Плоды такой фиксации могут храниться и в частных руках, и в еще продолжающих существовать государственных фондах и архивах. Там они могут дождаться того времени когда Богу будет угодно дать Русским новую государственность.
Покушаться же на капитальную реставрацию, доверяясь неосновательным, расплывчатым и шатким «гарантиям» тех или иных пользователей и заказчиков, желающих отремонтировать старый комплекс на свой вкус, увы, всегда в наше время подчиненный массовой культуре и сформированный им - есть легкомыслие и неосновательность, граничащие с грехом.
Реставратор должен понимать, что задача его труда - не продление агонии памятника путем его более или менее щадящего ремонта и сохранения его значимых частей для грядущих варваров. Нет. Задача его труда - подчинение окружающей среды памятнику, а не адаптация памятника к ней. Задача его труда - дидактичный вызов массовой культуре и закрепление его в сознании поколения. Задача его труда - пощечина массовой агрессии безвкусицы и фиксация этой пощечины на лице этой массовой безвкусицы, на общем лице Киркорова, Охлобыстина, Кураева, Пугачевой, и - «чего-то снежного, похожего на айсберг», рекламируемого журналом «Интерьер+дизайн» в качестве «роскошной простоты».
Он должен понимать, что это - дело государства, что это - настоящая политика.
Он должен понимать, что, покушаясь нанести этот удар без соответствующей юрисдикции, без Эскизного проекта, подписанного министерством, без министерства, стоящего на страже культуры, без политической воли государства - его ждет крах еще худший, чем Барановского, когда страна предоставила ему власть отреставрировать огромные палаты Голицыных в Охотном Ряду и немедленно после этого снесла их.
При бескультурной Фурцевой и хаме Хрущеве страна внимала музыкантам Юдиной и Ойстраху, восхищалась реставрацией Г. М. Штендера (церковь Параскевы Пятницы на Торгу в Новгороде) и стремилась в музей Корина. Вектор развития общества был иной - не то, что сейчас. Поэтому малейшего кредита той власти хватало, чтобы делать то, что нужно специалисту - касалось ли дело реставрации памятников «Золотого кольца» или разрешения деятельности ВООПиК по защите церквей от сносов.
В наше же время, наоборот: лично интеллигентный федеральный министр культуры Соколов не смог спасти Царицыно от Батуриной.
Результатом авантюры неизбежно будет тяжкая моральная травма реставратора. Эта травма будет обязательно двойная.

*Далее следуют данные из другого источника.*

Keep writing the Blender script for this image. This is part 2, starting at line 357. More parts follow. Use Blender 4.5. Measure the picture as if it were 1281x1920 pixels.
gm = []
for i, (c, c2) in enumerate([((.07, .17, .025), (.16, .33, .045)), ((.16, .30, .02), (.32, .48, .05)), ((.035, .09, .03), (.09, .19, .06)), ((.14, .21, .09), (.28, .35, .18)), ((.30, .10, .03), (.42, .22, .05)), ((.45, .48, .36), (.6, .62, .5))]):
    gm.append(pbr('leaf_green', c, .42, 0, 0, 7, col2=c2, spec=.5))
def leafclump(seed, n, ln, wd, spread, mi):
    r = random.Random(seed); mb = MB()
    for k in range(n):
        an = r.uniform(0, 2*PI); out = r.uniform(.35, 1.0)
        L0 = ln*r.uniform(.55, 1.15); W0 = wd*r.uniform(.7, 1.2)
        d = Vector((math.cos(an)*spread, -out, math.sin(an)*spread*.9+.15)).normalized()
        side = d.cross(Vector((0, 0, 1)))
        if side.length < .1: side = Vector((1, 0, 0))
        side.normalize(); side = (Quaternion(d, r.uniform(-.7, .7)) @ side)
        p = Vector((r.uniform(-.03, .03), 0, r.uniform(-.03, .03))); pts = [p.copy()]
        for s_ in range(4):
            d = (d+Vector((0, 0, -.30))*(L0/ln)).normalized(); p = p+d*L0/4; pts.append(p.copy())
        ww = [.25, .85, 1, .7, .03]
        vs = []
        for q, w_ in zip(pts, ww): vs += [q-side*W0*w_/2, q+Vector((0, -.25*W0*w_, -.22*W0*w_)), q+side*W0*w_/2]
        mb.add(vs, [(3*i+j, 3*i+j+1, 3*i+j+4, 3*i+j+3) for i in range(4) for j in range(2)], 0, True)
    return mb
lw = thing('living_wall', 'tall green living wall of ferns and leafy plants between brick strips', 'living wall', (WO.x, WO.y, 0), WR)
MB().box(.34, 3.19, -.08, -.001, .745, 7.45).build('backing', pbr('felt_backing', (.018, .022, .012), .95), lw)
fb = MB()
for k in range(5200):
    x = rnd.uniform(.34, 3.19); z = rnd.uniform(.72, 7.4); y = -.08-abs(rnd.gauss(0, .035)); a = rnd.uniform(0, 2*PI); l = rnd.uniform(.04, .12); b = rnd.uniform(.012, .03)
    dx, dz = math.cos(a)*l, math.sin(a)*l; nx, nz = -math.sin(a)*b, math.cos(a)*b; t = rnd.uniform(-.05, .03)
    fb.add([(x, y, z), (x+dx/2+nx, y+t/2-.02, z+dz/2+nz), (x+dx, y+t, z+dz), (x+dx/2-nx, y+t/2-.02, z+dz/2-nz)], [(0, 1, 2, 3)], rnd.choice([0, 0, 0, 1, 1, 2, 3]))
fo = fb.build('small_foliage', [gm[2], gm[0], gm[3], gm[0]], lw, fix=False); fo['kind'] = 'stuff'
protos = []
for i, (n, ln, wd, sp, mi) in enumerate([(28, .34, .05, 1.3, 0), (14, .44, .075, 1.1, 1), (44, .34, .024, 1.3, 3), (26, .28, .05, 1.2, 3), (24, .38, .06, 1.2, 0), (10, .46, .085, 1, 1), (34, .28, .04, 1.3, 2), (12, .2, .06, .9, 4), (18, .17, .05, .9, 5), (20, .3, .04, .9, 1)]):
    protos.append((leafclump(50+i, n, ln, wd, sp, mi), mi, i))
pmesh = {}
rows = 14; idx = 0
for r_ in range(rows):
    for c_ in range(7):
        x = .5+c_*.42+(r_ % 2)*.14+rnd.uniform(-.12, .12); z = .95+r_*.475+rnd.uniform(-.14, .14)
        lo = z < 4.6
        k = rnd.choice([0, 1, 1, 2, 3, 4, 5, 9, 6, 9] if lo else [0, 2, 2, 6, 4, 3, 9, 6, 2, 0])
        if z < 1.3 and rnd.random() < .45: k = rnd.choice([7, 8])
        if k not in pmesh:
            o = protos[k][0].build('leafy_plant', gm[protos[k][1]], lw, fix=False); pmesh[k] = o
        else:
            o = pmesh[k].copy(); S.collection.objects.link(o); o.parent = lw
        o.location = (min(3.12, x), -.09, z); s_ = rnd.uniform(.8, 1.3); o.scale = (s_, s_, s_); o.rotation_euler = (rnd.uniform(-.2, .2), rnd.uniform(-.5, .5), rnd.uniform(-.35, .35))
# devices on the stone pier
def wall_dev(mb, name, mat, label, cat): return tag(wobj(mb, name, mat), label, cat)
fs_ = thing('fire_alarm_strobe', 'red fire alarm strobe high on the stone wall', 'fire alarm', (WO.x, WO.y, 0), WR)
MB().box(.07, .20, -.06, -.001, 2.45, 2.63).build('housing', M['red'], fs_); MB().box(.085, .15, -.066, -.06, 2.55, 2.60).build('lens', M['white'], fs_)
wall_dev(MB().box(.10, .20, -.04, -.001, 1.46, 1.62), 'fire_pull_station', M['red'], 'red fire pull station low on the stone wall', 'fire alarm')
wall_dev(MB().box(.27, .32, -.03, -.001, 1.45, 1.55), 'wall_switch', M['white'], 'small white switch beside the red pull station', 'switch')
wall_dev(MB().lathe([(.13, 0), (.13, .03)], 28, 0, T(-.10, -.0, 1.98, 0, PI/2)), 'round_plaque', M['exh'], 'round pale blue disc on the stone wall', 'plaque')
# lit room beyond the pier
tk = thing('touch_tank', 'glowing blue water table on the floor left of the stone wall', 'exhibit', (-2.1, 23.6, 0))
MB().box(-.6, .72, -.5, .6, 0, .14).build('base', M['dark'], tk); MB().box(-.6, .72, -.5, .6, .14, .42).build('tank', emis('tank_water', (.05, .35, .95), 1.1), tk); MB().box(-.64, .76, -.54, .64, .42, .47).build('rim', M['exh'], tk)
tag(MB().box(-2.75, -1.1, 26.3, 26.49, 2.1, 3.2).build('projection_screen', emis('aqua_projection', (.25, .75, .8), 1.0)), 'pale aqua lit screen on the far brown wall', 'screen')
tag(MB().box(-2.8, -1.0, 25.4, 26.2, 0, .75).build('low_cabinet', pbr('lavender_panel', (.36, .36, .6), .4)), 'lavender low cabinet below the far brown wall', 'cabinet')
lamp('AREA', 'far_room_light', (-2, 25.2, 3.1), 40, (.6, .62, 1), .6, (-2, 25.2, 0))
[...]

Первое - памятник будет непоправимо искажен и изуродован - вопреки высказанным в начале намерениям «все сделать правильно». Под «правильным» реставратор и заказчик подразумевали совершенно разное. Надежда, что эти представления могут почему-либо сойтись, есть вредная иллюзия. Это в принципе невозможно кроме тех случаев, когда заказчик сам реставратор. Ибо правильная реставрация - очень специфическое понятие. Надеяться на это так же неверно, как думать, что заказчик строительства космического корабля (Хрущев, например) знал, какими должны быть его основные параметры. Нет, об этом знал Королев, и только он. И все его слушались. В период государства произвол в определениях правильности был невозможен, так как был прописан в законе и обязателен к исполнению под страхом административного и уголовного наказания заказчика, если бы он последовал своему вкусу вопреки воле архитектора, закрепленной в согласованном проекте. Теперь же проект носит лишь рекомендательный характер или вообще отсутствует как главный регулятор стройки. У реставратора нет собственной власти повлиять на ход и результат стройки. Она была ему предоставлена государством (а государству - Богом) и отнята после разрушения государства.
И второе - памятник будет изуродован и непоправимо испорчен при активном собственном участии реставратора, согласившимся участвовать в беззаконии - вмешательстве в объект национального достояния без полномочий государства (по сути отсутствующего) и без делегированной ему на то власти. У современного реставратора не будет даже того утешения, что было у реставратора снесенной Китайгородской стены Д. П. Сухова или того же П. Д. Барановского: реставрация проведена правильно.
Вторая травма намного тяжелее первой, ибо, как сказал А. С. Пушкин, «жалок тот, в ком совесть нечиста».
Итак, фиксировать и исследовать - можно, реставрировать (по крайней мере, большие объекты) - нельзя. Практически нельзя.
Частный сыщик может и в наше время расследовать преступления олигарха-миллиардера. Но как только он на основе сыска станет требовать практического результата: наказания - будет наказан он, а не преступник. То же в реставрации.
Что ж, исследования нужны и жизненно необходимы. Их значение невозможно переоценить, так как в них содержится попытка понять, нравственно осмыслить и произвести суд эпохе, без чего невозможно созидание подлинной культуры будущими поколениями. В этом смысле книга убиенного Павла Хлебникова «Крестный отец Кремля Березовский» является памятником научной фиксации катастрофы и основой для реставрации Русского государства - не меньше, чем кроки и обмеры спаленных, снесенных и варварски уничтоженных памятников, сделанные архитекторами Харламовой, Подключниковым, Гунькиным, Тороповым, В.Л. Тыдманом, В.И. Якубени - для возрождения Русской культуры.
В этих заметках мы коснулись разных пластов жизни и разных по характеру искушений, испытываемых в наше время христианской душой. Искушений, возникающих как в Церкви, так и в миру. Они имеют нечто общее: провоцируют душу на самонадеянность и гордыню, а приводят к безверию и отчаянию.
Средством против них является отвержение себя и, как говорит Святитель Тихон Задонский, «угодия мирского», то есть всякой «органики» в миссии, всякой надежды на «естественность» нашей деятельности в глазах мира, лежащего во зле, отвержение надежды на мир и надежда на Единого Бога и Его Святой Промысл.
То есть исполнение своего христианского долга. Мы должны делать то, чего не имеем права не делать.